## Request:
It is required that the lines from the top of the listing through the line with "the block letters')" be reproduced exactly, excluding pictures.

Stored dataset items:
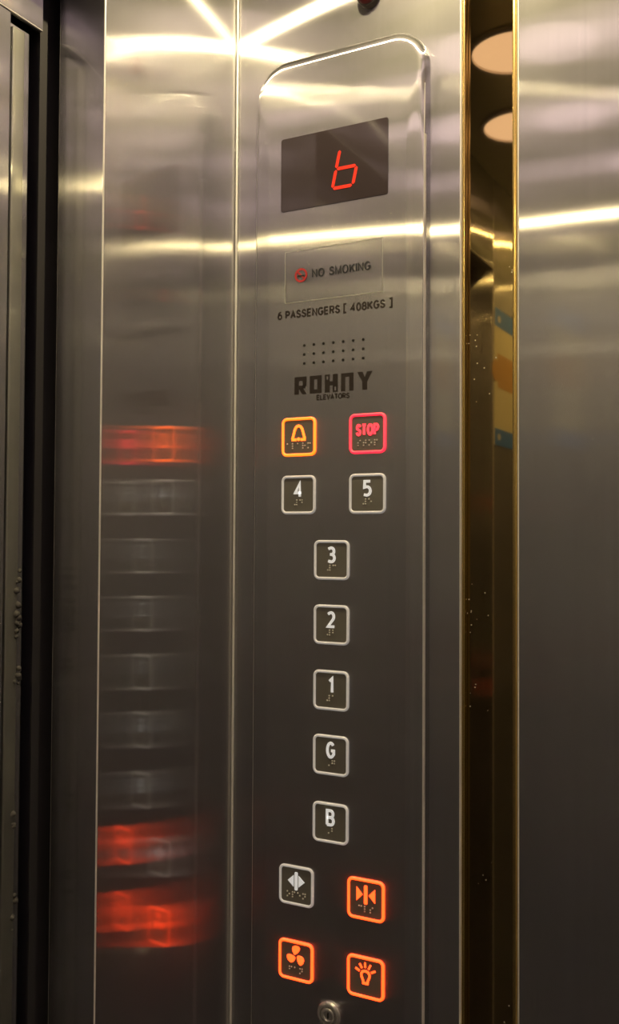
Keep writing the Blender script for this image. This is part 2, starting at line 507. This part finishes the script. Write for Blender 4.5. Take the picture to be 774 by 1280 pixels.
bm = bmesh.new()
def blk(polys, ox, wd, oz=zz(.1308), h=.0162):
    for p in polys: prism(bm, [(ox + u * wd, oz + w * h) for u, w in p], .001, Y0)
def R4(u0, u1, w0, w1): return [(u0, w0), (u1, w0), (u1, w1), (u0, w1)]
blk([R4(0, .36, 0, 1), R4(.36, 1, .76, 1), R4(.68, 1, .45, .76), R4(.36, .9, .33, .5), [(.36, .34), (.66, 0), (1.02, 0), (.72, .36)]], -.4267, .0125)
blk([R4(0, .36, 0, 1), R4(.64, 1, 0, 1), R4(.36, .64, 0, .22), R4(.36, .64, .78, 1)], -.4108, .0122)
blk([R4(0, .12, 0, 1), R4(.26, .38, 0, 1), R4(.12, .26, 0, .72), R4(.12, .26, .92, 1), R4(.38, .62, .38, .60), R4(.62, .74, 0, 1), R4(.88, 1, 0, 1), R4(.74, .88, .30, 1), R4(.74, .88, 0, .08)], -.3953, .0130)
blk([R4(0, .34, 0, 1), R4(.66, 1, 0, 1), R4(.34, .66, .78, 1)], -.3790, .0124)
blk([R4(.33, .67, 0, .46), [(.33, .46), (.67, .46), (1.02, 1), (.66, 1), (.5, .68), (.34, 1), (-.02, 1)]], -.3627, .0142)
part('maker_logo', bm, M['print'], pan, None, 'dark block letters ROHNY')
part('maker_lettering', letters_bm('ELEVATORS', .0052, .0335, -.3871, zz(.1268), .001, Y0, weight=.22), M['print'], pan, None, 'small dark word ELEVATORS under the block letters')

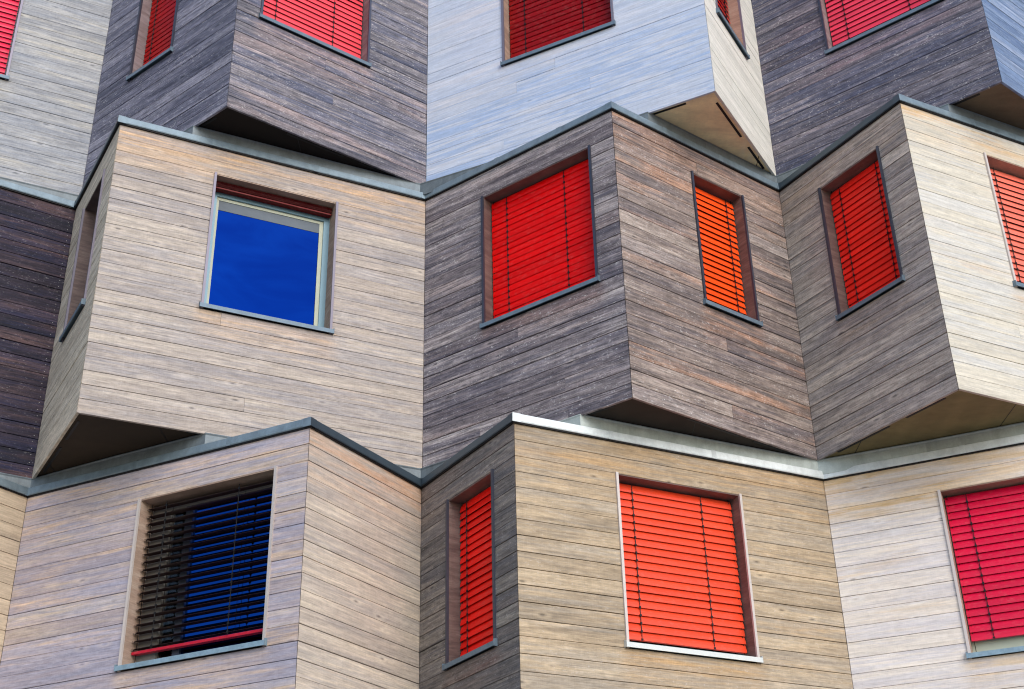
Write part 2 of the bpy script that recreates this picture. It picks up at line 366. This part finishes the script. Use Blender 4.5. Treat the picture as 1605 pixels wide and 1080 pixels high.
def window(row, i):
    key = FKEYS[i]+str(row)
    if key not in WIN: return
    u0, u1, col, tilt, gap, lin_k, label = WIN[key]
    P = ROWS[row]; a, b = P[i], P[i+1]; e, L = unit(a, b); ang = math.atan2(e.y, e.x)
    H = Z1-Z0; W = u1-u0
    ox = a[0]+e.x*u0; oy = a[1]+e.y*u0
    YG = .185
    # window frame is the part itself
    fr = MB(); fw = .055
    fmat = M['frame'] if key == 'C3' else (M['frame_grey'] if key == 'A3' else M['frame_blue'])
    fl_ = fw+(.13 if key == 'A3' else 0); fr.box(.02, .02+fl_, YG-.03, YG+.03, .05, H-.02); fr.box(W-.02-fw, W-.02, YG-.03, YG+.03, .05, H-.02)
    lo_ = .05+fw+(.07 if key == 'C3' else 0); fr.box(.02+fl_, W-.02-fw, YG-.03, YG+.03, .05, lo_); fr.box(.02+fl_, W-.02-fw, YG-.03, YG+.03, H-.02-fw-(.05 if key == 'P2' else 0), H-.02)
    w = fr.build('window', [fmat], root, (ox+OFF.x, oy+OFF.y, BASE[row]+Z0), ang, label)
    if key == 'P2':
        sa = MB(); sx0, sx1, sz0, sz1 = .02+fw, W-.02-fw, .05+fw, H-.02-fw-.05; sw = .04
        sa.box(sx0, sx0+sw*.6, YG-.012, YG+.012, sz0, sz1); sa.box(sx1-sw*.9, sx1, YG-.012, YG+.012, sz0, sz1)
        sa.box(sx0+sw*.6, sx1-sw*.9, YG-.012, YG+.012, sz1-.03, sz1); sa.box(sx0+sw*.6, sx1-sw*.9, YG-.012, YG+.012, sz0, sz0+.02)
        sa.build('sash', [M['frame']], w)
        sh = MB(); sh.box(sx0+sw*.6, sx1-sw*.9, YG-.006, YG-.002, sz1-.13, sz1-.03)
        sh.build('shade_strip', [plain('grey_shade', (104, 112, 120), .7)], w)
    # lining boards: two sides and the head
    T = .02
    for bx in ((0, T, .004, YG+.03, .004, H), (W-T, W, .004, YG+.03, .004, H), (T, W-T, .004, YG+.03, H-T+.012, H+.012)):
        ln = MB(); ln.rnd = rv(); ln.box(*bx); ln.build('reveal_board', [M[lin_k]], w)
    # trim strips at both jambs
    dark_trim = key in ('A1', 'P1', 'C1', 'Q2', 'C2', 'B3', 'B2')
    for x0 in (-.003, W-.019):
        tm = MB(); tm.rnd = rv(); tm.box(x0, x0+.022, -.016, .003, .0, H+.006)
        tm.build('jamb_trim', [M['steel_dark'] if dark_trim else (M['trim_pale'] if key in ('Q3', 'C3', 'R2', 'A3') else M['steel'])], w)
    # sill
    sl = MB(); sl.rnd = rv()
    prof = [(-.034, .0), (-.034, .038), (YG+.02, .075), (YG+.02, .066), (-.026, .030), (-.026, .0)]
    sl.extrude(prof, -.014, W+.014)
    for x in (-.017, W+.014):
        sl.rnd = rv(); sl.extrude([(-.036, -.001), (-.036, .05), (.0, .058), (.0, -.001)], x, x+.003)
    sl.build('sill', [M['sill_white'] if key == 'Q3' else (M['sill_blue'] if key in ('A3', 'C3') else M['sill'])], w)
    # glass
    gz0, gz1 = lo_, H-.02-fw-(.05 if key == 'P2' else 0)
    if key == 'A3':
        xm = .02+fw+.24*(W-.15)
        mu = MB(); mu.box(xm, xm+.07, YG-.03, YG+.03, gz0, gz1); mu.build('mullion', [M['steel_dark']], w)
        g1 = MB(); g1.box(.02+fl_, xm, YG-.004, YG+.004, gz0, gz1); g1.build('pane', [M['glass']], w)
        g2 = MB(); g2.box(xm+.07, W-.02-fw, YG-.004, YG+.004, gz0, gz1); g2.build('pane', [M['glass_sky_tint_light']], w)
        cu = MB(); n = 60
        for q in range(n):
            xa = .03+q*(xm-.02)/n; xb = .03+(q+1)*(xm-.02)/n
            f = lambda x: YG+.05+.022*math.sin(x*150)+.01*math.sin(x*61)
            cu.quad([(xa, f(xa), .06), (xb, f(xb), .06), (xb, f(xb), H), (xa, f(xa), H)])
        cu.build('curtain', [M['curtain']], w)
    else:
        g = MB(); g.box(.02+fw, W-.02-fw, YG-.003, YG+.003, gz0, gz1); g.build('pane', [M['glass_sky_tint'] if key != 'A2' else M['glass']], w)
    bk = MB(); bk.box(-.05, W+.05, YG+.2, YG+.21, -.05, H+.05)
    for (p, q) in ((-.05, -.04), (W+.04, W+.05)): bk.box(p, q, YG+.04, YG+.2, -.05, H+.05)
    bk.box(-.04, W+.04, YG+.04, YG+.2, H+.04, H+.05); bk.box(-.04, W+.04, YG+.04, YG+.2, -.05, -.04)
    bk.build('room_liner', [M['inside'] if key != 'A3' else plain('room_paint', (150, 145, 135), .9)], w)
    # blind
    if col is None: return
    bm_ = blindmat('blind_paint', col, spec=.38 if key in ('C3', 'Q3', 'P1', 'R2', 'Z1', 'C1') else .16); bl = MB(); YB = .112; x0, x1 = .03, W-.03
    if tilt == -1:       # raised: a tight stack under the head
        n = 8
        for q in range(n):
            bl.rnd = rv(); bl.extrude(slat_profile(.08, R(3), YB+random.uniform(-.003, .003), H-.022-q*.0068), x0, x1)
        bl.rnd = rv(); bl.box(x0, x1, YB-.030, YB+.030, H-.092, H-.078)
        o = bl.build('blind', [bm_], w); o['label'] = 'dark red blind pulled up under the window head'
        return
    pitch = .0655; wd = .080 if tilt < 80 else .074; zt = H-.03; zb = .075+gap
    n = int((zt-zb)/pitch)+1; pitch = (zt-zb-.03)/(n-.3)
    slatmat = 0
    zs = []
    for q in range(n):
        zc = zt-.03-q*pitch; 
        if zc < zb+.035: break
        zs.append(zc)
        t = tilt+random.gauss(0, 1.3); bl.rnd = rv()
        dz = random.uniform(-.001, .001)
        bl.extrude(slat_profile(wd, R(t), YB, zc+dz), x0, x1)
    bl.rnd = rv(); bl.box(x0, x1, YB-.014 if tilt > 30 else YB-.03, YB+.014, zb, zb+.022, 2 if key == 'A3' else 0)     # bottom rail
    # ladder cords with clips, lift bands, side guide wires
    cords = [.2*W, .8*W] if W < 1.0 else [.17*W, .70*W if key not in ('Q3', 'R2', 'C3') else .72*W]
    ext = wd/2*math.cos(R(tilt)); ez = wd/2*math.sin(R(tilt))
    for cx in cords:
        bl.tube([(cx, YB-ext-.004, zt), (cx, YB-ext-.004, zb+.02)], .0032, 5, 1)
        bl.tube([(cx, YB+ext+.003, zt), (cx, YB+ext+.003, zb+.02)], .0018, 5, 1)
        for zc in zs: bl.box(cx-.008, cx+.008, YB-ext-.008, YB-ext+.002, zc-ez-.007, zc-ez+.008, 1)
    for gx in (x0+.018, x1-.018):
        bl.tube([(gx, YB, H-.01), (gx, YB, .07)], .003, 5, 1)
        for zc in zs: bl.tube([(x0-.008 if gx < W/2 else x1+.008, YB-.004, zc), (gx, YB-.002, zc)], .0035, 5, 1)
    mats = [bm_, M['dark'], blindmat('blind_rail_paint', (186, 22, 48))]
    if key == 'A3': mats[0] = plain('dark_slats', (58, 34, 36), .5, 0, .1)
    bl.build('blind', mats, w)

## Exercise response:
Keep writing the Blender script for this image. This is part 2, starting at line 507. This part finishes the script. Write for Blender 4.5. Take the picture to be 774 by 1280 pixels.
bm = bmesh.new()
def blk(polys, ox, wd, oz=zz(.1308), h=.0162):
    for p in polys: prism(bm, [(ox + u * wd, oz + w * h) for u, w in p], .001, Y0)
def R4(u0, u1, w0, w1): return [(u0, w0), (u1, w0), (u1, w1), (u0, w1)]
blk([R4(0, .36, 0, 1), R4(.36, 1, .76, 1), R4(.68, 1, .45, .76), R4(.36, .9, .33, .5), [(.36, .34), (.66, 0), (1.02, 0), (.72, .36)]], -.4267, .0125)
blk([R4(0, .36, 0, 1), R4(.64, 1, 0, 1), R4(.36, .64, 0, .22), R4(.36, .64, .78, 1)], -.4108, .0122)
blk([R4(0, .12, 0, 1), R4(.26, .38, 0, 1), R4(.12, .26, 0, .72), R4(.12, .26, .92, 1), R4(.38, .62, .38, .60), R4(.62, .74, 0, 1), R4(.88, 1, 0, 1), R4(.74, .88, .30, 1), R4(.74, .88, 0, .08)], -.3953, .0130)
blk([R4(0, .34, 0, 1), R4(.66, 1, 0, 1), R4(.34, .66, .78, 1)], -.3790, .0124)
blk([R4(.33, .67, 0, .46), [(.33, .46), (.67, .46), (1.02, 1), (.66, 1), (.5, .68), (.34, 1), (-.02, 1)]], -.3627, .0142)
part('maker_logo', bm, M['print'], pan, None, 'dark block letters ROHNY')
part('maker_lettering', letters_bm('ELEVATORS', .0052, .0335, -.3871, zz(.1268), .001, Y0, weight=.22), M['print'], pan, None, 'small dark word ELEVATORS under the block letters')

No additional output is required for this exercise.